Investors welcome this move as it should lower borrowing costs, helping businesses and households. However, there’s a belief that more significant government spending, especially to aid households, is needed to achieve the goal of a 5% GDP growth by year-end.

The PBOC’s cuts are expected to increase optimism among global investors who are concerned about China’s economic challenges. Lower rates can encourage spending and investment, benefiting Chinese equities and bonds.

These changes may also help the struggling property market, which is crucial as it constitutes nearly 30% of China’s GDP. A revival here could positively impact global markets.

However, simply lowering rates may not be enough to tackle deeper economic issues. Consumer confidence is low, impacted by ongoing property troubles and deflation concerns. Businesses are cautious in investing due to weak demand, meaning that the benefits from lower rates might not lead to the strong recovery China needs.

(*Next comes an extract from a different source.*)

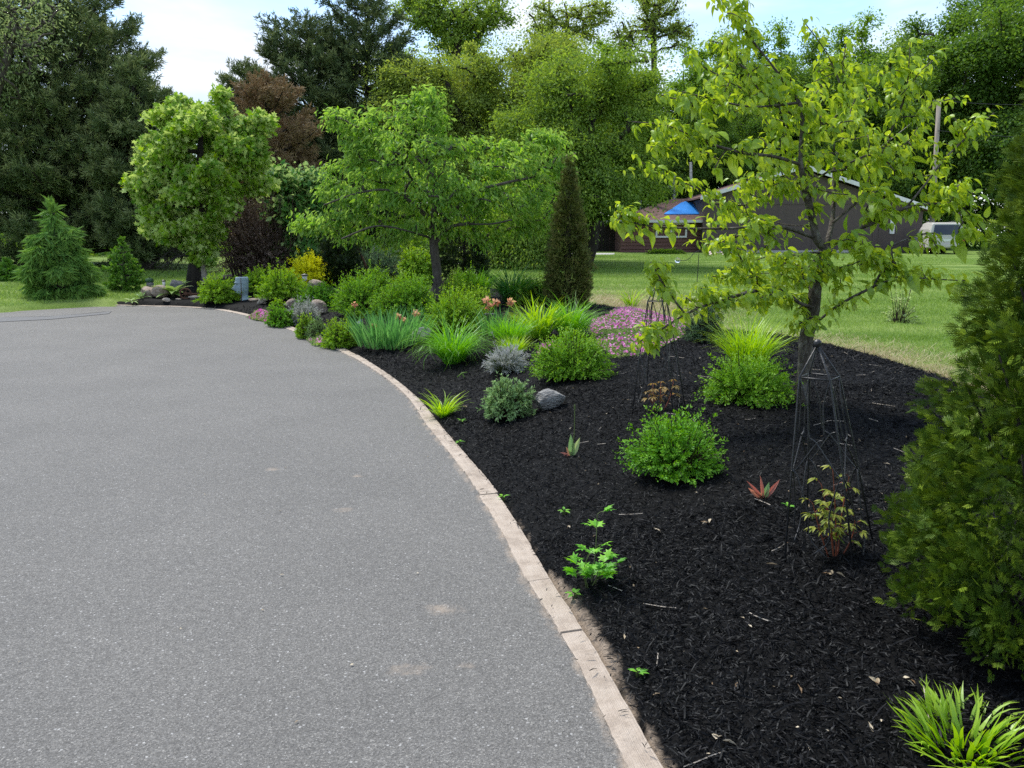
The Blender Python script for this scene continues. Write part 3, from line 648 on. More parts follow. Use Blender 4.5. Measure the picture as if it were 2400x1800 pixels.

To truly drive growth, China should implement bold fiscal measures that directly enhance consumer spending. This could include tax cuts or direct cash transfers to households, improving disposable incomes and encouraging spending.

Combining these fiscal efforts with monetary easing could lead to a more robust and sustainable economic recovery, increasing the chances of reaching the 5% GDP growth target for 2024 and reassuring global markets of China’s ability to manage its economic slowdown.